Still the suspense is quite good and the story is meaty and treats the audience with respect without dipping into silliness.

If I have any real big negative, its only the fact that I somehow stumbled onto seeing these two films and wound up comparing them to each other because their initital premises are so very similar.

The Invisible Man is clearly the more fantastic of the two films and was also the one that featured a larger budget but Till Death gets points for knowing what it’s going for and getting there quick.

Still, you can’t miss with either film.

That is, if you want to see husbands from hell going after their wives… who turn out to be far more resourseful than the asshole husband thought they were!


Till Death (2021) a (Brutal Husbands, part 1) review

A year or two ago, maybe a little more, I was looking through the VUDU (now Fandango) digital movie sales and found the 2021 Megan Fox movie Till Death listed among those available fairly cheap.

I must confess: I wasn’t necessarily interested in buying the film but, as I do, I checked out the reviews and… they were for the most part quite positive. Anyway, bottom line is the price was right and I figured “why not?” The film sounded interesting enough so I figured I’d give it a whirl…


As with all entertainment things I buy, they get into a very long line before I finally have a chance (if ever!) to get to them. Long story short: I was taking a flight somewhere this past week, looked over the movies I had, downloaded several, and when the plane was taking off to my destination, I decided to give Till Death a whirl.

And I was glad I did.

First, though, here’s the movie’s trailer which, thankfully, doesn’t give everything away…

Megan Fox is Emma, a woman who when we first meet in the opening minutes of the film is ending an affair she’s having.
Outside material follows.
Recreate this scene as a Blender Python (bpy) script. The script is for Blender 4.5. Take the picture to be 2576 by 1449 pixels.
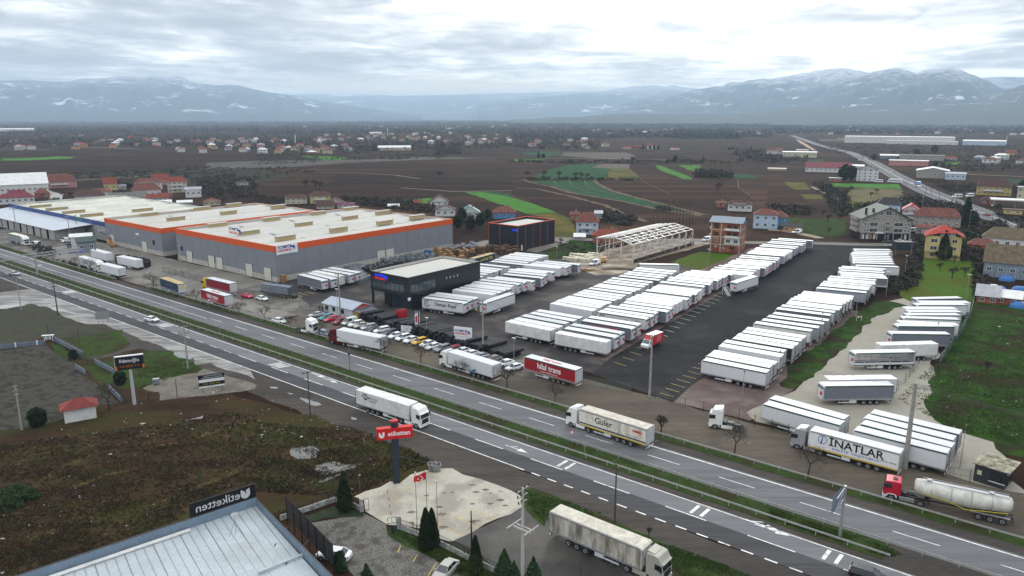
import bpy,bmesh,math,random
from mathutils import Vector,Matrix,noise
from math import sin,cos,radians,pi,hypot,atan2
random.seed(7)
R = random.Random(11)
sc = bpy.context.scene
for o in list(bpy.data.objects): bpy.data.objects.remove(o)
# ---------------------------------------------------------------- camera
F,HOR,CAMH = 1850.0,294.0,54.0          # focal length in units of a 2576 px wide frame
PITCH = math.atan((724.5 - HOR) / F)
cam = bpy.data.cameras.new('camera'); cam.lens = F / 2576 * 36; cam.sensor_width = 36
cam.clip_start = 1.0; cam.clip_end = 90000
camo = bpy.data.objects.new('camera',cam); sc.collection.objects.link(camo)
camo.location = (0,0,CAMH); camo.rotation_euler = (pi / 2 - PITCH,0,0); sc.camera = camo
# ---------------------------------------------------------------- exposure, sky, sun
sc.view_settings.view_transform = 'Standard'; sc.view_settings.look = 'None'
sc.view_settings.exposure = 0.0; sc.view_settings.gamma = 1; sc.view_settings.use_curve_mapping = False
sc.render.engine = 'CYCLES'; cy = sc.cycles
cy.use_denoising = True; cy.max_bounces = 5; cy.diffuse_bounces = 2; cy.glossy_bounces = 2
cy.transparent_max_bounces = 6; cy.transmission_bounces = 3; cy.volume_bounces = 1; cy.caustics_reflective = False; cy.caustics_refractive = False
SUN_AZ,SUN_EL = radians(17),radians(24)   # azimuth measured from +Y towards +X
sunv = Vector((sin(SUN_AZ) * cos(SUN_EL),cos(SUN_AZ) * cos(SUN_EL),sin(SUN_EL)))
sl = bpy.data.lights.new('sun','SUN'); sl.energy = 1.15; sl.angle = radians(18); sl.color = (1,.95,.87)
so = bpy.data.objects.new('sun',sl); sc.collection.objects.link(so)
so.rotation_euler = sunv.to_track_quat('Z','Y').to_euler(); so.location = (0,0,300)
w = bpy.data.worlds.new('World'); sc.world = w; w.use_nodes = True
nt = w.node_tree; nt.nodes.clear()
def N(t,**k):
 n = nt.nodes.new(t)
 for a,b in k.items():
  if a == 'inp':
   for i,v in b.items(): n.inputs[i].default_value = v
  else: setattr(n,a,b)
 return n
def lk(a,b): nt.links.new(a,b)
def mth(op,a,b=None,c=None,clamp=False):
 n = nt.nodes.new('ShaderNodeMath'); n.operation = op; n.use_clamp = clamp
 for i,v in enumerate((a,b,c)):
  if v is None: continue
  if hasattr(v,'links'): nt.links.new(v,n.inputs[i])
  else: n.inputs[i].default_value = v
 return n.outputs[0]
tc = N('ShaderNodeTexCoord'); sep = N('ShaderNodeSeparateXYZ'); lk(tc.outputs['Generated'],sep.inputs[0])
dx,dy,dz = sep.outputs
zz = mth('ADD',mth('MAXIMUM',dz,0.0),0.055)
cmb = N('ShaderNodeCombineXYZ'); lk(mth('DIVIDE',dx,zz),cmb.inputs[0]); lk(mth('DIVIDE',dy,zz),cmb.inputs[1])
def cloudnoise(scale,detail,off,dist=.3):
 mp = N('ShaderNodeMapping'); lk(cmb.outputs[0],mp.inputs[0]); mp.inputs['Location'].default_value = off
 mp.inputs['Scale'].default_value = (scale,scale * .8,1)
 n = N('ShaderNodeTexNoise'); n.inputs['Scale'].default_value = 1; n.inputs['Detail'].default_value = detail
 n.inputs['Roughness'].default_value = .55; n.inputs['Distortion'].default_value = dist; lk(mp.outputs[0],n.inputs['Vector'])
 return n.outputs['Fac']
n1 = cloudnoise(.75,8,(3.1,1.4,0)); n2 = cloudnoise(2.8,8,(7.7,2.2,0),.8); n3 = cloudnoise(.28,3,(1.3,8.2,0))
cl = mth('ADD',mth('MULTIPLY',n1,.5),mth('ADD',mth('MULTIPLY',n2,.2),mth('MULTIPLY',n3,.3)))
# bright break in the cloud around the hidden sun: stronger towards that direction
az = mth('ARCTAN2',dx,dy)
g1 = mth('SUBTRACT',az,radians(18)); g1 = mth('DIVIDE',g1,radians(17)); g1 = mth('POWER',2.718,mth('MULTIPLY',mth('MULTIPLY',g1,g1),-1.0))
g2 = mth('SUBTRACT',dz,.1); g2 = mth('DIVIDE',g2,.13); g2 = mth('POWER',2.718,mth('MULTIPLY',mth('MULTIPLY',g2,g2),-1.0))
glow = mth('MULTIPLY',g1,g2)
v = mth('ADD',mth('MULTIPLY',mth('SUBTRACT',cl,.5),5.2),mth('MULTIPLY',glow,.62)); v = mth('ADD',v,.40,clamp=True)
ramp = N('ShaderNodeValToRGB'); lk(v,ramp.inputs[0]); e = ramp.color_ramp.elements
e[0].position = 0; e[0].color = (.56,.60,.66,1); e[1].position = 1; e[1].color = (2.1,2.05,1.95,1)
for p_,c_ in ((.3,(.72,.76,.82,1)),(.5,(.95,.985,1.02,1)),(.75,(1.4,1.4,1.37,1))):
 q_ = e.new(p_); q_.color = c_
# overcast skies brighten towards the zenith
zen = mth('ADD',1.0,mth('MULTIPLY',mth('MULTIPLY',mth('MAXIMUM',mth('SUBTRACT',dz,.12),0.0),1.6),1.0))
# warm low band above the hills
wb = mth('DIVIDE',mth('SUBTRACT',dz,.036),.014); wb = mth('POWER',2.718,mth('MULTIPLY',mth('MULTIPLY',wb,wb),-1.0))
wa = mth('DIVIDE',mth('ADD',az,.10),.28); wa = mth('POWER',2.718,mth('MULTIPLY',mth('MULTIPLY',wa,wa),-1.0))
wf = mth('MULTIPLY',mth('MULTIPLY',wb,wa),mth('ADD',.5,n2),clamp=True)
mx = N('ShaderNodeMix',data_type='RGBA'); lk(wf,mx.inputs['Factor']); lk(ramp.outputs[0],mx.inputs['A']); mx.inputs['B'].default_value = (1.45,1.3,1.05,1)
bgc = N('ShaderNodeBackground'); lk(mx.outputs['Result'],bgc.inputs[0]); lk(zen,bgc.inputs[1])
sky = N('ShaderNodeTexSky',sky_type='NISHITA'); sky.sun_disc = False; sky.sun_elevation = SUN_EL; sky.sun_rotation = SUN_AZ
bgs = N('ShaderNodeBackground'); lk(sky.outputs[0],bgs.inputs[0]); bgs.inputs[1].default_value = 0.1
mxs = N('ShaderNodeMixShader'); mxs.inputs[0].default_value = .93; lk(bgs.outputs[0],mxs.inputs[1]); lk(bgc.outputs[0],mxs.inputs[2])
wo = N('ShaderNodeOutputWorld'); lk(mxs.outputs[0],wo.inputs[0])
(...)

See, it is her anniversary and while she is clearly very unhappy in her marriage, she is also honorable enough to realize having an affair is no solution either and realizes it’s time to end things. Now, just to add a little more context and without getting too SPOILERY, it is revealed later in the film that Emma knows her husband Mark has been having affairs as well. Their marriage is truly on very shaky grounds.

Anyway, after this, the audience meets Mark (Eoin Macken, wonderfully creepy from his first scene on) who seems contrite and claims he wants this anniversary to be one where they finally put all the negatives from their marriage behind them and become a true couple.

And if you think these two one-time lovebirds do just that in the course of this film, then you haven’t been paying attention and you certainly haven’t seen the above trailer!

I’m loathe to give away too many of the movie’s story details, but suffice it to say that rather than taking Emma to an isolated romantic retreat where they can finally start the process of healing their relationship, Mark brought her to an isolated, diabolical death trap he has devised. And once the proverbial shit-hits-the-fan and the movie gets going, Emma quite literally is in a fight for her survival against seemingly impossible odds.

I’m certain there are many people who saw this film featured Megan Fox and were instantly turned off by the idea of watching her star in any film and therefore are unwilling to give Till Death a shot but… you’re missing out.

While the film isn’t “perfect” and there are a couple of moments where one has to use the proverbial suspension of disbelief (such as how Ms. Fox’s wonderful makeup stayed on so well through the whole ordeal…!), Till Death is a more than competently crafted thriller that delivers several surprises along with the life and death struggles of Emma.

As for Ms. Fox, she’s quite good as the harried leading lady who is quite literally fighting for her life from the fifteen-minute mark (or thereabouts) of the film until its end.

A stylish, suspenseful work that, at least for me, is an easy recommendation.